A new campaign is underway pushing New Jersey Transit to overhaul its oft-overlooked bus service, which despite shrinking ridership over the last decade still handles more than half of NJT’s rides each year.

Nick Sifuentes, executive director of Tri-State Transportation Campaign, said there are some cheap and easy fixes, like making riding the bus more intuitive.

“Making sure that schedules and maps are easy to understand and that when you arrive at a bus stop that you know exactly when the bus is coming, where it’s going, where to get off and what to pay,” he said. “That sounds basic, but all of these things can be challenging on New Jersey Transit buses.”

There are also more expensive fixes, such as having municipalities redesign streets to make them friendlier to buses, such as adding to the state’s mere 8 miles of dedicated bus lanes.

The report also calls for redesigning NJT’s bus network, which Sifuentes described as “wildly outdated.”

“A lot of these routes are decades old and date back to the streetcar era, date back to the creation of New Jersey Transit” in 1979, he said. “And in a lot of cases where people live and especially where people work, all of that has changed. Some of these bus routes were designed to take people to factories that don’t exist anymore.”

A redesign of the bus network could also allow NJ Transit to complete one of the other suggestions included in the report: Reducing the number of stops buses make, which are sometimes as little as 500 feet apart in Camden and Newark.

Sifuentes said buses can spend as much as 20% of their time stopped, waiting for passengers to get on and off, and that service would get faster and more reliable with fewer stops.

“Yeah, it’s true, everybody loves having a bus stop in front of their house.

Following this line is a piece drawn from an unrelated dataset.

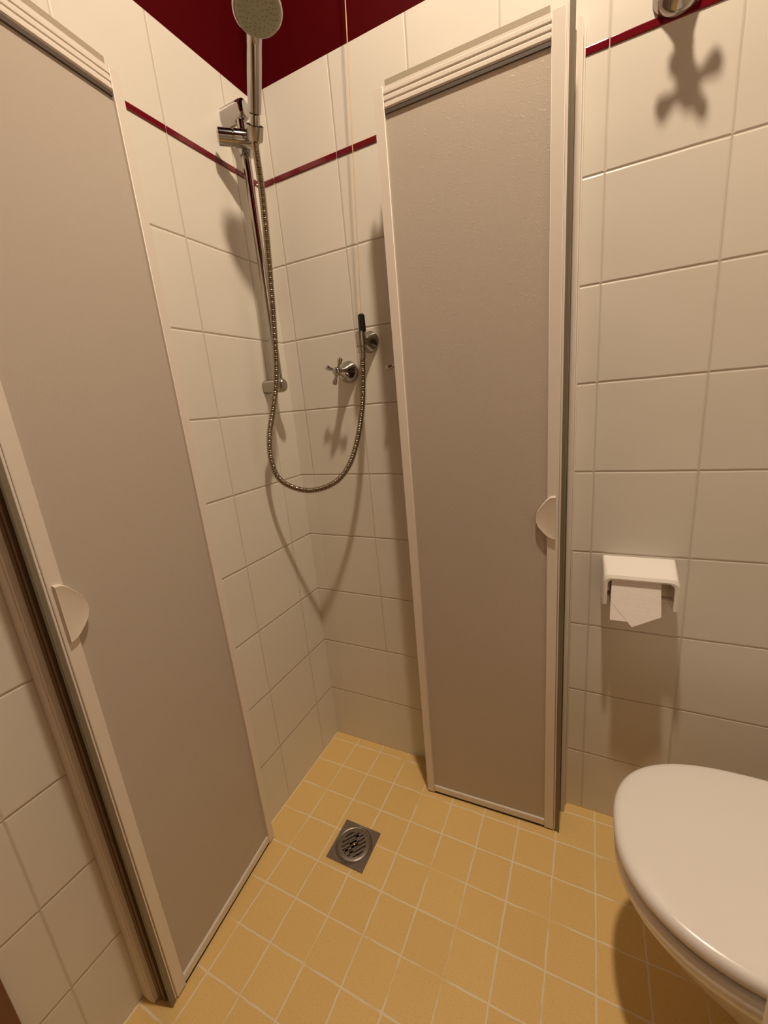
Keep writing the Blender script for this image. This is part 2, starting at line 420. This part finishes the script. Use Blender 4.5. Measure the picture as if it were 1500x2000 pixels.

But those same people don’t love having a bus stop in front of everybody’s else’s house, too,” said Sifuentes, who said commuters would trade a half-block or full-block wait to a bus stop for a better ride.

NJ Transit says it already regularly monitors customer demand and makes adjustments to maximize the availability of bus service. It will also complete purchases of 268 new buses in 2020. In the last year, interstate bus ridership is up 1%.

“NJ Transit looks forward to meeting with Tri-State Transportation Campaign to review the report’s findings,” said spokeswoman Nancy Snyder.

The report says the biggest obstacle to improving bus service is a lack of dedicated, reliable funding.

Sifuentes said revenue-raising options include partnerships with companies and universities to offer discount passes to employees, which can create new passengers.

“You can do things like develop more around big bus hubs. We’ve seen big developments go in around train stations and light rail stations. You can do the same thing with major bus hubs, especially the ones that are going cross-Hudson,” Sifuentes said.

He said the state can also increase the direct subsidy from the state budget.

“The bad thing is that New Jersey Transit needs more money both for rail and for bus, and both are very important,” Sifuentes said. “The good thing is that improvements on the bus network can happen for less money and can happen much faster than the rail improvements that are also necessary.”

“A little bit goes a long way when it comes to the bus,” he said.